MATERIAL PROVIDED>
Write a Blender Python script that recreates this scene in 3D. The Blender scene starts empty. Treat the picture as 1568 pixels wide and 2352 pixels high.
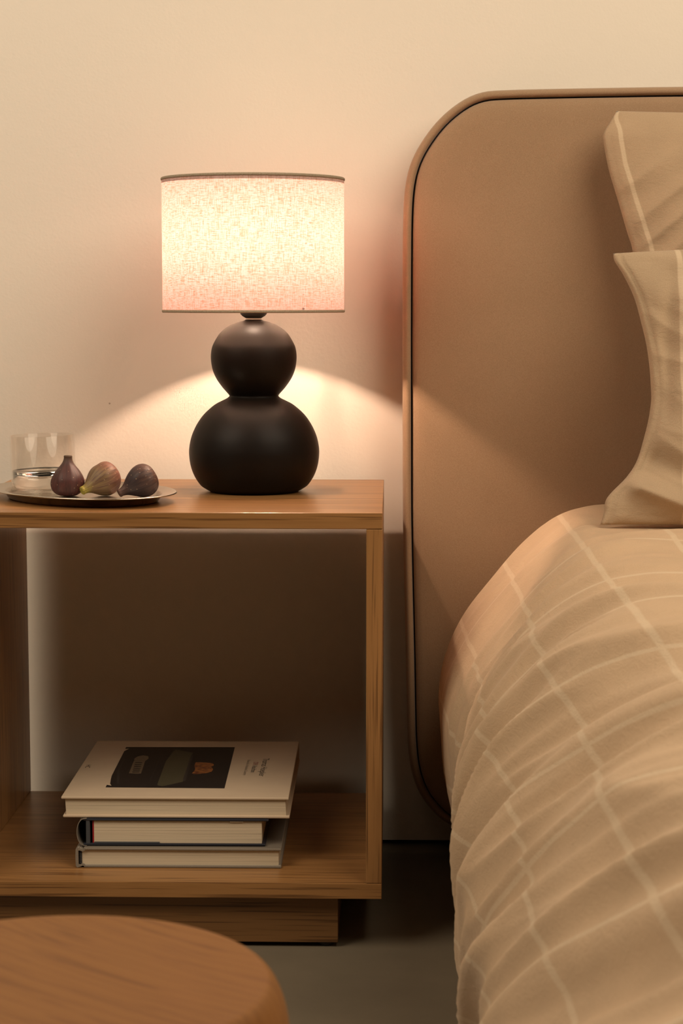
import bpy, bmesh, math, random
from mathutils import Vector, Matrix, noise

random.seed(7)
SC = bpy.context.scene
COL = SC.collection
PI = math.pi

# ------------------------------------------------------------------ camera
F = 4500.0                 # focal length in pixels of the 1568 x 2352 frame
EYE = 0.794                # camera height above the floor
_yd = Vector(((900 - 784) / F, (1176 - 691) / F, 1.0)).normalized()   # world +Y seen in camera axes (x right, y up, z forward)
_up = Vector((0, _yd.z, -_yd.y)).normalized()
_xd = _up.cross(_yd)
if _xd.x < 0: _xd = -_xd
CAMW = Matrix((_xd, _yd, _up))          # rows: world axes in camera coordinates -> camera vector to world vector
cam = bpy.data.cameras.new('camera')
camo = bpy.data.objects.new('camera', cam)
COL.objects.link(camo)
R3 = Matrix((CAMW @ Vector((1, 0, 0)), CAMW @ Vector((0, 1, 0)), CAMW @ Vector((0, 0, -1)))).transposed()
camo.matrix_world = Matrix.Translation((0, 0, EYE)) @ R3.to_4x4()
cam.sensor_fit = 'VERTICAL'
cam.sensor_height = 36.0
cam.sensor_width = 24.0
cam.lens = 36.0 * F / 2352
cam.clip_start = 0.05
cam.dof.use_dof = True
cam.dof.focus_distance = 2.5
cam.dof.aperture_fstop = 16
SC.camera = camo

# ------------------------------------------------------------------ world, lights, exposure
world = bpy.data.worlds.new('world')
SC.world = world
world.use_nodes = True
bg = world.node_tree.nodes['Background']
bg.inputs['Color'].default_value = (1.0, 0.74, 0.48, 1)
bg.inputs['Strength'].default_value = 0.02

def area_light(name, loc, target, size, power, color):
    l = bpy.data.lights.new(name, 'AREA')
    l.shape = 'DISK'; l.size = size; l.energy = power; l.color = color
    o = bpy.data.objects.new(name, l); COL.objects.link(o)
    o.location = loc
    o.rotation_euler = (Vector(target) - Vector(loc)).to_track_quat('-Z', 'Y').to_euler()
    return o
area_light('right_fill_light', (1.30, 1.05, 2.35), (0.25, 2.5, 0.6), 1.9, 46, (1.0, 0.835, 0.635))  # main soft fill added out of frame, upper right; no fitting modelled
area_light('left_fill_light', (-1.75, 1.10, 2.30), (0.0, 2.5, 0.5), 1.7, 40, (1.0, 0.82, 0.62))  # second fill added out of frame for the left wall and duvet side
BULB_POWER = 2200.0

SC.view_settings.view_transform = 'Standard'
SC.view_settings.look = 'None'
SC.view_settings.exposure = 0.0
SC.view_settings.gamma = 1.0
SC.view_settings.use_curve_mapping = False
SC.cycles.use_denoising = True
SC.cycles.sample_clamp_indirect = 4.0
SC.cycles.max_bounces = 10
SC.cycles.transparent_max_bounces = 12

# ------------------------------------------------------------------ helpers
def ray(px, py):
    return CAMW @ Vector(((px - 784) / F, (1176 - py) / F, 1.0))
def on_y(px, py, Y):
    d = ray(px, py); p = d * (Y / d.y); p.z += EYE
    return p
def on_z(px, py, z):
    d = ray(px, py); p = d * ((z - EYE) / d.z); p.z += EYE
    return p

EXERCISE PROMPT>
Reproduce exactly the run of lines that opens the listing and closes with the line holding "BULB_POWER = 2200.0". Pictures are excluded.

OUTPUT FOR THIS EXERCISE>
Write a Blender Python script that recreates this scene in 3D. The Blender scene starts empty. Treat the picture as 1568 pixels wide and 2352 pixels high.
import bpy, bmesh, math, random
from mathutils import Vector, Matrix, noise

random.seed(7)
SC = bpy.context.scene
COL = SC.collection
PI = math.pi

# ------------------------------------------------------------------ camera
F = 4500.0                 # focal length in pixels of the 1568 x 2352 frame
EYE = 0.794                # camera height above the floor
_yd = Vector(((900 - 784) / F, (1176 - 691) / F, 1.0)).normalized()   # world +Y seen in camera axes (x right, y up, z forward)
_up = Vector((0, _yd.z, -_yd.y)).normalized()
_xd = _up.cross(_yd)
if _xd.x < 0: _xd = -_xd
CAMW = Matrix((_xd, _yd, _up))          # rows: world axes in camera coordinates -> camera vector to world vector
cam = bpy.data.cameras.new('camera')
camo = bpy.data.objects.new('camera', cam)
COL.objects.link(camo)
R3 = Matrix((CAMW @ Vector((1, 0, 0)), CAMW @ Vector((0, 1, 0)), CAMW @ Vector((0, 0, -1)))).transposed()
camo.matrix_world = Matrix.Translation((0, 0, EYE)) @ R3.to_4x4()
cam.sensor_fit = 'VERTICAL'
cam.sensor_height = 36.0
cam.sensor_width = 24.0
cam.lens = 36.0 * F / 2352
cam.clip_start = 0.05
cam.dof.use_dof = True
cam.dof.focus_distance = 2.5
cam.dof.aperture_fstop = 16
SC.camera = camo

# ------------------------------------------------------------------ world, lights, exposure
world = bpy.data.worlds.new('world')
SC.world = world
world.use_nodes = True
bg = world.node_tree.nodes['Background']
bg.inputs['Color'].default_value = (1.0, 0.74, 0.48, 1)
bg.inputs['Strength'].default_value = 0.02

def area_light(name, loc, target, size, power, color):
    l = bpy.data.lights.new(name, 'AREA')
    l.shape = 'DISK'; l.size = size; l.energy = power; l.color = color
    o = bpy.data.objects.new(name, l); COL.objects.link(o)
    o.location = loc
    o.rotation_euler = (Vector(target) - Vector(loc)).to_track_quat('-Z', 'Y').to_euler()
    return o
area_light('right_fill_light', (1.30, 1.05, 2.35), (0.25, 2.5, 0.6), 1.9, 46, (1.0, 0.835, 0.635))  # main soft fill added out of frame, upper right; no fitting modelled
area_light('left_fill_light', (-1.75, 1.10, 2.30), (0.0, 2.5, 0.5), 1.7, 40, (1.0, 0.82, 0.62))  # second fill added out of frame for the left wall and duvet side
BULB_POWER = 2200.0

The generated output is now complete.